# Start of Data supplied

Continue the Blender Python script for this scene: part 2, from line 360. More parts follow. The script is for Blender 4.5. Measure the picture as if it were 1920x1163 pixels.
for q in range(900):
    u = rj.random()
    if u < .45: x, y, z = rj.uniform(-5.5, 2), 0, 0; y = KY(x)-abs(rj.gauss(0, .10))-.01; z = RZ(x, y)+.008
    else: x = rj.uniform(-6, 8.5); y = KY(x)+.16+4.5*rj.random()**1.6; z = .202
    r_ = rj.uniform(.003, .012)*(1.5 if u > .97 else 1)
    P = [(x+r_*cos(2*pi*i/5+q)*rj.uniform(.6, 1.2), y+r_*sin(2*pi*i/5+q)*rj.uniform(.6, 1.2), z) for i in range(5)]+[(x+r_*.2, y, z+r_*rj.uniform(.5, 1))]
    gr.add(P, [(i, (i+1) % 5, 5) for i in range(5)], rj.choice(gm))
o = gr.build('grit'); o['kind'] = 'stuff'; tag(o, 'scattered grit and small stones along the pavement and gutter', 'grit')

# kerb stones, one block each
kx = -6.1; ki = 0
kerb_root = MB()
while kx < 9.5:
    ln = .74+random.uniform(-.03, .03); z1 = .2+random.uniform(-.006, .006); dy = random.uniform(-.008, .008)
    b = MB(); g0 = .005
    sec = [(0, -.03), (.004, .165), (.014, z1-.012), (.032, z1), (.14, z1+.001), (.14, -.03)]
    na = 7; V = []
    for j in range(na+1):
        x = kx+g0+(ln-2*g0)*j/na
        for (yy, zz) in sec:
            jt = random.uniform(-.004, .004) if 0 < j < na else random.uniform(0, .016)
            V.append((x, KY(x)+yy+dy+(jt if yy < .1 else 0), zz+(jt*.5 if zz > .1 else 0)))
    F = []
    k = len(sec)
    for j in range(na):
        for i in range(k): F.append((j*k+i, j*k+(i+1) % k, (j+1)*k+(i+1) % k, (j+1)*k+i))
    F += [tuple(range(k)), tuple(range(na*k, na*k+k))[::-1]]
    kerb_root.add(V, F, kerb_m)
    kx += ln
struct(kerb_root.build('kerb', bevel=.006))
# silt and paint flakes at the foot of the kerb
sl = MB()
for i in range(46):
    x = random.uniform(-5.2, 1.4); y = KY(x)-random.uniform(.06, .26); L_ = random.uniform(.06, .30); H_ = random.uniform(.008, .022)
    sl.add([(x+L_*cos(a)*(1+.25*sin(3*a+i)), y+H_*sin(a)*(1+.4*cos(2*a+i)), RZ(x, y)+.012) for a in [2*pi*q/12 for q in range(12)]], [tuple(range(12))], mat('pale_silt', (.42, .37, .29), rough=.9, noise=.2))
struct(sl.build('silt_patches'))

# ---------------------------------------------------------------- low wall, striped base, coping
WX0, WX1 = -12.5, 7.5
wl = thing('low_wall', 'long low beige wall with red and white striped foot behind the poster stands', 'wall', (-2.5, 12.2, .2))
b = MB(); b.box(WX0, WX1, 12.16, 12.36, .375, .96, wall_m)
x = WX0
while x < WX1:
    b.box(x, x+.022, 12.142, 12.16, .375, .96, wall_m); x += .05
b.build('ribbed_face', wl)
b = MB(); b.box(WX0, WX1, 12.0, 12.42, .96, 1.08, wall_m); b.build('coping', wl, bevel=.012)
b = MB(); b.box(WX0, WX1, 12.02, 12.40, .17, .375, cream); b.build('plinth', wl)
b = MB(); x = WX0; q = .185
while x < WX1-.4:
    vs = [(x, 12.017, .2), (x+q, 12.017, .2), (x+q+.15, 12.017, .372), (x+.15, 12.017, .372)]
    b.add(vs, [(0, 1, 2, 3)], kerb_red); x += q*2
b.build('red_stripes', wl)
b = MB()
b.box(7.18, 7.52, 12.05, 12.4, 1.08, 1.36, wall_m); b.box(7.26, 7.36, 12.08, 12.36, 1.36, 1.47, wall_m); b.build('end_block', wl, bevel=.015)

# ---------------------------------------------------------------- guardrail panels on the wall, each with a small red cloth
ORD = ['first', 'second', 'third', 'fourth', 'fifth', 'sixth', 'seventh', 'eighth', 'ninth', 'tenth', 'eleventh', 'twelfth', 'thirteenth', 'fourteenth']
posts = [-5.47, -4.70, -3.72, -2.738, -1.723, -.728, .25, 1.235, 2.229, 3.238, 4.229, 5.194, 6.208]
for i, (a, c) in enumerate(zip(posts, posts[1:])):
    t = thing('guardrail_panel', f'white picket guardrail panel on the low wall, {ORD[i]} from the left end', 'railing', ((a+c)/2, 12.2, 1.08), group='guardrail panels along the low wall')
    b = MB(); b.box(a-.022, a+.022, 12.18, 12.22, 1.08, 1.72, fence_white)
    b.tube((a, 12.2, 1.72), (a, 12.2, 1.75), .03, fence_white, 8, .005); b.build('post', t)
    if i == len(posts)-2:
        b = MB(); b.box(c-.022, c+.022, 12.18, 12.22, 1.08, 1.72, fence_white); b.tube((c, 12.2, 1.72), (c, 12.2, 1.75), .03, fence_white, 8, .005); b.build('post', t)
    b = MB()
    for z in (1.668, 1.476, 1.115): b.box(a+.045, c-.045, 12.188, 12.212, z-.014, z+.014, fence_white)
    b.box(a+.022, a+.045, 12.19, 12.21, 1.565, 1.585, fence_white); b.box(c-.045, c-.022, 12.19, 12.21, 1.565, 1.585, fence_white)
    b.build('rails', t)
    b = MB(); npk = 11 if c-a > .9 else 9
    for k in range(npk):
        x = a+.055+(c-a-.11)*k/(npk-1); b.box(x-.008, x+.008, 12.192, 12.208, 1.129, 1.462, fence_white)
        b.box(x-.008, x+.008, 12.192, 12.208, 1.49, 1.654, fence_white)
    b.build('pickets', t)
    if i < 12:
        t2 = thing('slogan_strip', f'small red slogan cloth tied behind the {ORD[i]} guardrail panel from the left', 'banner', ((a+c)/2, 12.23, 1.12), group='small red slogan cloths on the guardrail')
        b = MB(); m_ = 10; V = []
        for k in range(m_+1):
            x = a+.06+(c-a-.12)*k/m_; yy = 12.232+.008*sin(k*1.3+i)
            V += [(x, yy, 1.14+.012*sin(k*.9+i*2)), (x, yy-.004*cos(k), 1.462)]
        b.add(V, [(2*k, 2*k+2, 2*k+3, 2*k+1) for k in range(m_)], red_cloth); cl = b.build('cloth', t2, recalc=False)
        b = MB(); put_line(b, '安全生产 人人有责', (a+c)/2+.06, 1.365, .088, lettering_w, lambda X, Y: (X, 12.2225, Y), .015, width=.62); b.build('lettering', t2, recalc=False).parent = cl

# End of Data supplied
# Start of Data supplied

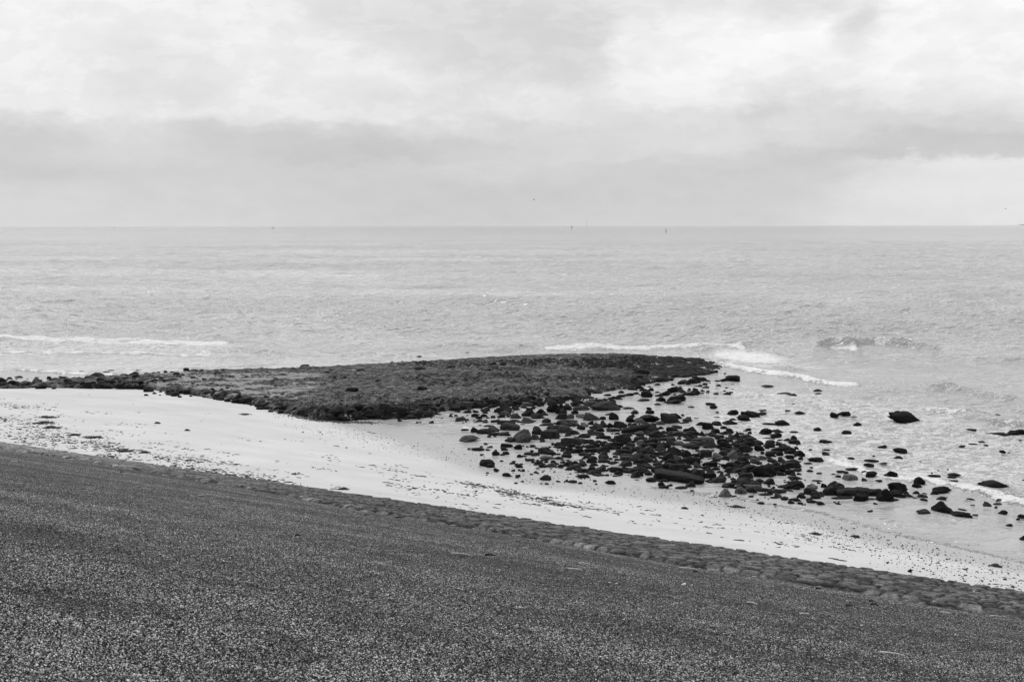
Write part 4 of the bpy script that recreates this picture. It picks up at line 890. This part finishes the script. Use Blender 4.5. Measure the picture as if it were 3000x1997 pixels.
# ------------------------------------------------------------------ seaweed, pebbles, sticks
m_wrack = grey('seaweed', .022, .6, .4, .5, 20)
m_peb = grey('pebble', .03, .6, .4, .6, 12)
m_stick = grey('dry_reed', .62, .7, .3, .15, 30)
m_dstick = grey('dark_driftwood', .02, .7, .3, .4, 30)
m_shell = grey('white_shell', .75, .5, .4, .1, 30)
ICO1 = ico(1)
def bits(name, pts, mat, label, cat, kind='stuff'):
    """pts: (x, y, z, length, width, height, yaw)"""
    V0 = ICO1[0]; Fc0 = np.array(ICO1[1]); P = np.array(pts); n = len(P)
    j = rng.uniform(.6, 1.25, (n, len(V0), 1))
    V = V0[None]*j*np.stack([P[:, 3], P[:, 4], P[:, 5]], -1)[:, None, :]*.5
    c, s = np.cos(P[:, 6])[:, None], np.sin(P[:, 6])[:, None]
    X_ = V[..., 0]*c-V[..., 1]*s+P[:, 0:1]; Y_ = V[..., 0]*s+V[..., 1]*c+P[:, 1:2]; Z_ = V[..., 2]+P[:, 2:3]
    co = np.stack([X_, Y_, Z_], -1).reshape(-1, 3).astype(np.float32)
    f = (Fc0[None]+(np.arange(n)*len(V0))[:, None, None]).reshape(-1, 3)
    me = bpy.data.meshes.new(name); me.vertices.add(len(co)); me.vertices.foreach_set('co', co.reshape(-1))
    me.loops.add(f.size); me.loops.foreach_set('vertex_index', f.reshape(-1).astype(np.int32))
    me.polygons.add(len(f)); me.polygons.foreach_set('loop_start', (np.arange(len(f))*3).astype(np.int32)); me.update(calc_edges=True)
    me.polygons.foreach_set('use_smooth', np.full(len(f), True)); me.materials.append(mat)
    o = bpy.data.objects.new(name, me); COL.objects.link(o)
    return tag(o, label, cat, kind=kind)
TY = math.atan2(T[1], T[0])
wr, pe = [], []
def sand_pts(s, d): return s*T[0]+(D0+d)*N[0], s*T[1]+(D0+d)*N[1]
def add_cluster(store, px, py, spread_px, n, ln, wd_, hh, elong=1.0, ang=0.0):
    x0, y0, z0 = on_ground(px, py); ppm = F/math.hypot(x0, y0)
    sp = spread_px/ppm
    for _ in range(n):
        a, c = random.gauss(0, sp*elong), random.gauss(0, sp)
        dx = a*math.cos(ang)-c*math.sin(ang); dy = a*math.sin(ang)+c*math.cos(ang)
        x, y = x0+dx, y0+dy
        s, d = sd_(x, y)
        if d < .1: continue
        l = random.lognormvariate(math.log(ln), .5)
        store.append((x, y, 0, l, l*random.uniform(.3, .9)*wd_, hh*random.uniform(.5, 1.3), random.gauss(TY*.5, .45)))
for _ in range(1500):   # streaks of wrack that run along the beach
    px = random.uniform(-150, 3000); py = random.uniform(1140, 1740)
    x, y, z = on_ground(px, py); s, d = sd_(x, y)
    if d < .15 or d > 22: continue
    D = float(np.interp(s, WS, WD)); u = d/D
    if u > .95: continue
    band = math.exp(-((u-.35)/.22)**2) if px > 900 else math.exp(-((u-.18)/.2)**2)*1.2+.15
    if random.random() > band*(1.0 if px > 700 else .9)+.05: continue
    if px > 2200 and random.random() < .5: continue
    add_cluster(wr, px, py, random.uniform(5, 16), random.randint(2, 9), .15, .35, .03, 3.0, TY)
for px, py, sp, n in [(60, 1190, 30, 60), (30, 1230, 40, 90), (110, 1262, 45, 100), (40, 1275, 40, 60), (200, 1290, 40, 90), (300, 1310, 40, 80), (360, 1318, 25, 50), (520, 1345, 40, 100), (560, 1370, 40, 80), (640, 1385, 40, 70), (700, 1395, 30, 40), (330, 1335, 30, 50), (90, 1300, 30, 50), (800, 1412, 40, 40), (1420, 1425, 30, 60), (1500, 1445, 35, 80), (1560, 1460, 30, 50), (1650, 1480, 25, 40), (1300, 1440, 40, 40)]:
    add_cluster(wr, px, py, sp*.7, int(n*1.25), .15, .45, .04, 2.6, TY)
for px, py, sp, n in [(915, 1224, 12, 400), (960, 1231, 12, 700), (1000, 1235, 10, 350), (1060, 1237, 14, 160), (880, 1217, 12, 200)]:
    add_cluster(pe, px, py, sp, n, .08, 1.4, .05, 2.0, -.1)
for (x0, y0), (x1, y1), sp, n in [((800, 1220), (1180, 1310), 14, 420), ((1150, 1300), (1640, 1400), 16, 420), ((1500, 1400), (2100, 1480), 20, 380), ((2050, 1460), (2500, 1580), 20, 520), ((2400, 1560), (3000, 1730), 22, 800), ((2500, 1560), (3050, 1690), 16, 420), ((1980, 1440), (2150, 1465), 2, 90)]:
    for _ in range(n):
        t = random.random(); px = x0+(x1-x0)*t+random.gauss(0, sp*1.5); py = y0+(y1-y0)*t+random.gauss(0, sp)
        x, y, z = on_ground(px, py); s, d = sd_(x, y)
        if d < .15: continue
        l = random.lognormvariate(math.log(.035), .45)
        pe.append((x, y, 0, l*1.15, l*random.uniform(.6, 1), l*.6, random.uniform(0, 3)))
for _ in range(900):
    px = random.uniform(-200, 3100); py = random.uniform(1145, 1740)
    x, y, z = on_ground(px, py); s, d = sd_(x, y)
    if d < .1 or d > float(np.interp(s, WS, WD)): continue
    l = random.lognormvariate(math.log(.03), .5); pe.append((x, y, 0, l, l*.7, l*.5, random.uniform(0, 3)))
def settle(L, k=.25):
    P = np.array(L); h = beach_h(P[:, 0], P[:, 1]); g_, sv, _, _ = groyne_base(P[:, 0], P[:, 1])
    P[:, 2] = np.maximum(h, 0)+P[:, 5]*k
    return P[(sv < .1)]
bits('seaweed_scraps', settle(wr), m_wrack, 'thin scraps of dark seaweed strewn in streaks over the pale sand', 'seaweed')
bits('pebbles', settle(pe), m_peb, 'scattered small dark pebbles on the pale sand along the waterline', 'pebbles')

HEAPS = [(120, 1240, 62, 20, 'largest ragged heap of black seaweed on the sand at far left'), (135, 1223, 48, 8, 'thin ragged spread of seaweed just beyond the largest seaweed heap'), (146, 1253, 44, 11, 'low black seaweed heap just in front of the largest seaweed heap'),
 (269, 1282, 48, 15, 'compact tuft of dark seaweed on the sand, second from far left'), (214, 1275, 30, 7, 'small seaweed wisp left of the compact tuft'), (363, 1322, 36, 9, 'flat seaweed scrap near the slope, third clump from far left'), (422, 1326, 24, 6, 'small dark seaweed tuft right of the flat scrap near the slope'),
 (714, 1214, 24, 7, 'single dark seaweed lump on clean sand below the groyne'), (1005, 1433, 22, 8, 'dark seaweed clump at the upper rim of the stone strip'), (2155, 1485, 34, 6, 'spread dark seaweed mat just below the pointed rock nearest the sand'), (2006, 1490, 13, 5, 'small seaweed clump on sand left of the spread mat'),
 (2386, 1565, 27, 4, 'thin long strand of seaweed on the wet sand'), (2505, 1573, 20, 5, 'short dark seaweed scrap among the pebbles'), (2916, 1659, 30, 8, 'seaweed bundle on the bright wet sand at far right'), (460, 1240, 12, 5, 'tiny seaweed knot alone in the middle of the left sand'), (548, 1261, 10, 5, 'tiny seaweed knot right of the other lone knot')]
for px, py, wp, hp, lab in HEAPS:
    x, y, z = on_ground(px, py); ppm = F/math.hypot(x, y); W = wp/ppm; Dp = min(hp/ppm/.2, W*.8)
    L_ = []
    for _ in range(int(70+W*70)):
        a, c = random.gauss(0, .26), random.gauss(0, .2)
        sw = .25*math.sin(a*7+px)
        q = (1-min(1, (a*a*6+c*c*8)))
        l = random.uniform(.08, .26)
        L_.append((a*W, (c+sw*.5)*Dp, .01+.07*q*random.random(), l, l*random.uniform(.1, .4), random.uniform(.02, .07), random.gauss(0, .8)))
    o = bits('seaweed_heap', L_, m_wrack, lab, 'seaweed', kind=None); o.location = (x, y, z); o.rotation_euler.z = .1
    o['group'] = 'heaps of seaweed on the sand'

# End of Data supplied
# Start of Data supplied

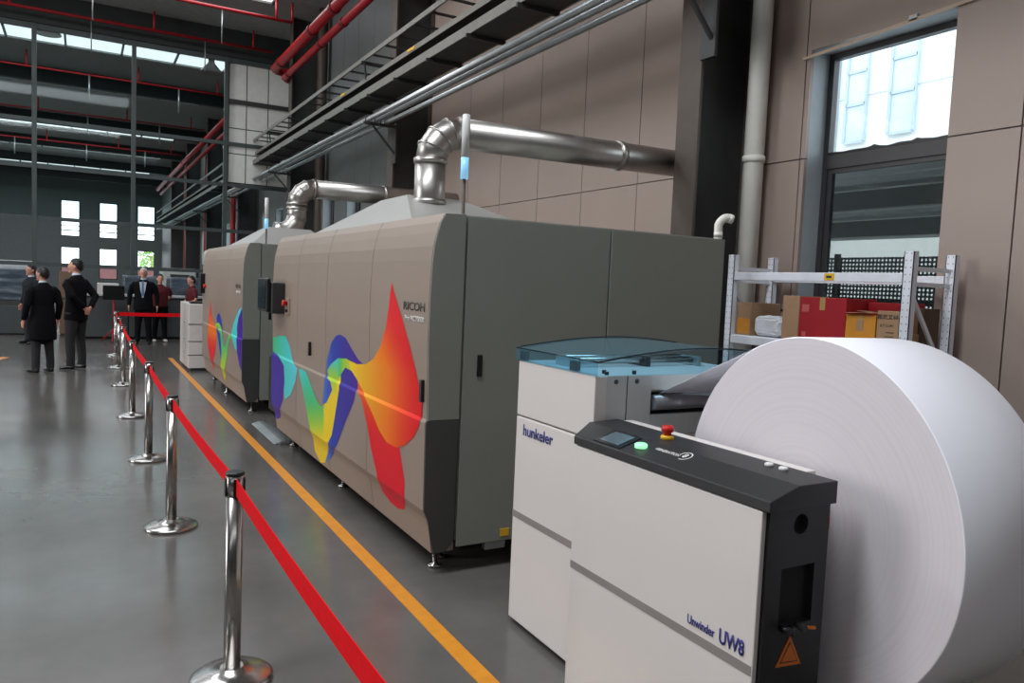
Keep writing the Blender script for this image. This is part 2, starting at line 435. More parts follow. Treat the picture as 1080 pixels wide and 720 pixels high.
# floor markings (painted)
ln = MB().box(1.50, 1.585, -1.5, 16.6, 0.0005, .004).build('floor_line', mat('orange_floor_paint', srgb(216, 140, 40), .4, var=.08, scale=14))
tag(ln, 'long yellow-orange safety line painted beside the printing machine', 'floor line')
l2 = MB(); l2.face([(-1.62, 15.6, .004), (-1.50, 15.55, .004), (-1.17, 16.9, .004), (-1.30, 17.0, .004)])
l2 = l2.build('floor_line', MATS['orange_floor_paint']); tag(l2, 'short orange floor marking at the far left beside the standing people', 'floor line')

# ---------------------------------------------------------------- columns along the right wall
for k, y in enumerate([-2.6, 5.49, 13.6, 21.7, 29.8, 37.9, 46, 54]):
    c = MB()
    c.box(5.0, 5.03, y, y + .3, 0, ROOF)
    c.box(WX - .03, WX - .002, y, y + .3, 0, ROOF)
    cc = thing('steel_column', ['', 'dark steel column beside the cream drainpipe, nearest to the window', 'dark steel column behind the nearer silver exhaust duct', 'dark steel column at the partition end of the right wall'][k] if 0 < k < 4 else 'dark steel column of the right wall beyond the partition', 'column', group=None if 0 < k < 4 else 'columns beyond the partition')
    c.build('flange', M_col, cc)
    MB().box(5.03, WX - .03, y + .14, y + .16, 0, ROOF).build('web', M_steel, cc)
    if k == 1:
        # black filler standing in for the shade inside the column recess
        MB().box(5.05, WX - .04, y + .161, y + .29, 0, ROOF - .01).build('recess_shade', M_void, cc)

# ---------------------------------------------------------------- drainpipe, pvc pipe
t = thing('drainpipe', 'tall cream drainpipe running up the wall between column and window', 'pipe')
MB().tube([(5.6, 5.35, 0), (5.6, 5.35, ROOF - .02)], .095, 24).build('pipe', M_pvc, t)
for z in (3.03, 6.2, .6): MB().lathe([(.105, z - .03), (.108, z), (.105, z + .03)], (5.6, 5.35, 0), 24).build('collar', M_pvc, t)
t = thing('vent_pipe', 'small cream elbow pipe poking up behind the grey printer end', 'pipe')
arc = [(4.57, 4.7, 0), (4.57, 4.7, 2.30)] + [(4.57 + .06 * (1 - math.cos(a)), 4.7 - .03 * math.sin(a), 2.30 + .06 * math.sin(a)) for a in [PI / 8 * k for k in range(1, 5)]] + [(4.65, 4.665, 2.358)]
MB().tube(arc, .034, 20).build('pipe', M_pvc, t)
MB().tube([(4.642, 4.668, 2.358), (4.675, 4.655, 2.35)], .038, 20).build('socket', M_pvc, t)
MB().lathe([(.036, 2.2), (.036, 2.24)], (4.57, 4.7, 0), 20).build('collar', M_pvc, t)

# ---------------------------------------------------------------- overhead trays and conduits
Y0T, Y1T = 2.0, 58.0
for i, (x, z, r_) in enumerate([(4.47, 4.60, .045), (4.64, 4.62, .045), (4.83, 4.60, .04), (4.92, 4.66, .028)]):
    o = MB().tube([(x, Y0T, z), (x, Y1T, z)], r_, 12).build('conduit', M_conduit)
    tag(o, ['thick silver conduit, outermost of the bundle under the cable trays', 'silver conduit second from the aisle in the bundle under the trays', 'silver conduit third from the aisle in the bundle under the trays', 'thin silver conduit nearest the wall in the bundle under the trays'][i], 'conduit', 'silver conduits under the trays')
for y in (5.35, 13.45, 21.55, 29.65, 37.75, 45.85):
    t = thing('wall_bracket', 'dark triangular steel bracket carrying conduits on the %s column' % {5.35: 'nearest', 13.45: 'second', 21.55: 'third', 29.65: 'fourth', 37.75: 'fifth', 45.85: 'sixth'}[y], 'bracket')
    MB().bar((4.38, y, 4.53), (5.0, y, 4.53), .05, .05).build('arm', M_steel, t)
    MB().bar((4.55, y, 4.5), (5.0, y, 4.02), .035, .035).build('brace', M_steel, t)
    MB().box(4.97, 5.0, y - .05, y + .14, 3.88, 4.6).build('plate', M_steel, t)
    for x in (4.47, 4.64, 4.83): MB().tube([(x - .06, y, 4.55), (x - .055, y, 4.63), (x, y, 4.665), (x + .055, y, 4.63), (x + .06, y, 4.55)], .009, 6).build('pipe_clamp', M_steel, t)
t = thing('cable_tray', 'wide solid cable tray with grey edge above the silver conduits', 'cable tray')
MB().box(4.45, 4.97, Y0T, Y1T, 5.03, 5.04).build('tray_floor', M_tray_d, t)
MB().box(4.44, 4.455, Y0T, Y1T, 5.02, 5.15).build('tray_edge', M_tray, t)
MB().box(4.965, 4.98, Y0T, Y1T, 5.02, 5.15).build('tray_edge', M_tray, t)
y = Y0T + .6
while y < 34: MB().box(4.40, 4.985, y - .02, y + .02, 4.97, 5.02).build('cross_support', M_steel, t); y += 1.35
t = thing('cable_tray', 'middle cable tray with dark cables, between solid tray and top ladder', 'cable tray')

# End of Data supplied

• Aim: With the first line being the one containing "Continue the Blender" and the last line the one containing "o = gr.build('grit');", transcribe exactly the lines above that fall in that range.

• Output:
Continue the Blender Python script for this scene: part 2, from line 360. More parts follow. The script is for Blender 4.5. Measure the picture as if it were 1920x1163 pixels.
for q in range(900):
    u = rj.random()
    if u < .45: x, y, z = rj.uniform(-5.5, 2), 0, 0; y = KY(x)-abs(rj.gauss(0, .10))-.01; z = RZ(x, y)+.008
    else: x = rj.uniform(-6, 8.5); y = KY(x)+.16+4.5*rj.random()**1.6; z = .202
    r_ = rj.uniform(.003, .012)*(1.5 if u > .97 else 1)
    P = [(x+r_*cos(2*pi*i/5+q)*rj.uniform(.6, 1.2), y+r_*sin(2*pi*i/5+q)*rj.uniform(.6, 1.2), z) for i in range(5)]+[(x+r_*.2, y, z+r_*rj.uniform(.5, 1))]
    gr.add(P, [(i, (i+1) % 5, 5) for i in range(5)], rj.choice(gm))
o = gr.build('grit'); o['kind'] = 'stuff'; tag(o, 'scattered grit and small stones along the pavement and gutter', 'grit')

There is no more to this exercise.